Graduate students talk parking proposals

WSU Transportation Services director lays out project expenses

CHRISTIE HOIUM | THE DAILY EVERGREEN

John Shaheen, director of WSU Transportation Services, presents information from his department during the GPSA meeting Monday at the Butch’s Den.

KIRSI LUNDHAGEN, Evergreen reporter

At a GPSA meeting Monday night John Shaheen, director of WSU Transportation Services Services, spoke to the Senate on the strategic goals and decision-making process around transit and parking on the university campus.

“A common question we often get is, why do I have to pay for parking, why doesn’t the state pay for it?” Shaheen said. “The reason is because it’s state-budget mandated.”

With the overwhelming amount of students and WSU faculty bringing their cars to campus, creating parking space has been a main priority for the transportation office.

Shaheen said he thinks parking low impact developments may be the answer.

“Parking LIDs would be a great solution,” Shaheen said. “The cost for space for a parking LID is lower than parking garages and it would be easier to finance.”

Parking LIDs takes advantage of campus topography and uses existing streets for circulation, Shaheen said. Parking LIDs are also convent because they can be placed in the center of campus.
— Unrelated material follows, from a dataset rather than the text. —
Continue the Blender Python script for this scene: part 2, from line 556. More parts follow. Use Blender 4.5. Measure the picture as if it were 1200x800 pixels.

Transportation Services has already found seven potential sites, Shaheen said. The total project cost range would be anywhere between $4 million to $16 million, and cost per space would be between $17,200 and $20,800.

On the flip side, Transportation Services has also found five sites for parking garages in the middle of campus. The total project cost would be anywhere between $22 million to $41 million, and the cost per space would be $27,000 to $76,300.

“To build a parking garage in the middle of campus, it would cost the university $26 million for the total project and $52,000 per space,” Shaheen said. “There would be a bond payment for 25 years and the debt service would range anywhere between $2.2 million and $2.5 million. And to get to that point of revenue, there would be a 60 to 70 percent increase in all parking fees.”

To put it in perspective, Transportation Services, on a yearly basis, makes $5.1 million in revenue, Shaheen said. About 53 percent comes from parking permits, 26.21 percent comes from short-term parking, 10.69 percent from parking fines, 9.56 percent from special event parking and 0.6 percent comes from other revenues.

Transportation costs on a yearly basis $27,000 to $70,000 per garage space, $12,000 per paved space, $8,000 per gravel space, $110 per operating hour of transit, $150 per space for paved surface maintenance, $9 million for deferred parking surface maintenance and $2 million for deferred parking garage maintenance.

“These are just options, we haven’t settled on anything quite yet,” Shaheen said. “There are also other modes of transportation that can get people to campus.”

Pullman Transit reviews its routes every year, meaning they will create the quickest and most efficient ways to get people to and from campus.

The total student transit fee is only $68.74 per year, according to Shaheen. It will save a total of 2,500 to 3,000 parking spaces a year.